All About That Base
Align your creative process and strategy to your targets. Consumers don’t shop in a vacuum. They zig zag, micro nap, procrastinate, peruse, ruminate, reflect, socialize along the way. One minute they’re swiping through your ad unit and the next they’re on Facebook to find out who’s reacted to a post when they get pinged about a delivery and think “Do we still have fresh ginger?” Consumers are fluid. They move both deliberately and impetuously from one thing to the next. To better capture consumer attention and interest, orient your adtech stack around human beings, not channels, per a recent Forrester Research forecast of 2020 marketing trends.

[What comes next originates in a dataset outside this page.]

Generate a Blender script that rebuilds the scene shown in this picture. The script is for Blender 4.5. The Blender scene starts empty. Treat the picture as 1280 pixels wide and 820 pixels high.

+ This also means making sure adtech is connected to, not separate from, marketing tech (martech). “We all have so much channel truth, but it may be the wrong truth. We need to know the customer truth and solve for that,” said Lou Paskalis of Bank of America in the Forrester report. Collaborate. Combine. Complement.
+ What is creative’s role in this? Forrester suggests aligning the creative process and strategy to key personas. Leverage persona thinking to ad personalization by considering the “why” — a person’s feelings and motivations — then apply dynamic creative adtech as a smart delivery mechanism, not the behavioral decisioning engine. Move media planning closer to the creative process to better match messaging with consumer and channel. Break down and rebuild the creative process to kill decision making from a big idea in favor of connecting with consumers in relevant meaningful ways. Forrester predicts:
+ ”The wild, wild west era of digital advertising comes to an end as marketers learn to stop using every tool in the shed simply because it’s there and align their strategies around consumer preferences and long-term ad impact, all while coming to terms with the fact that everything could change at lightning speed as the world’s privacy regulations shore up. In lieu of spraying and praying, marketers will exercise control and discipline, eliminate those practices and partnerships that fostered fraud, unviewable but paid-for inventory, and environments that challenge brand safety. They will, instead, work closely only with the partners that bring value to their process.”
Connected
U.S. advertisers will spend almost $7 billion this year on connected TV ads. Connected TV is growing rapidly as advertisers look to target audiences watching long-form, premium digital content on their living room screens (eMarketer, 11 Nov. 2019). eMarketer estimates connected TV ad spending to account for nearly 3% of U.S. advertiser outlays this year. By 2023, connected TV spend is expected to increase to almost 5% of their paid media budgets.
+ Connected TV includes smart TVs and TVs hooked up to the internet via a set-top box, game console or similar device. Ad formats include display ads that appear on home screens and in-stream video ads that appear on connected TVs from platforms like Hulu, Roku and YouTube.
+ Connected TV popularity is high because the number of cord-cutters and cord-nevers climbs each year and fewer people are watching traditional TV. Connected TV also offers the promise of better audience targeting and measurement—though for now, it also comes with the familiar digital problems of fragmented infrastructure and high potential for fraud, says eMarketer.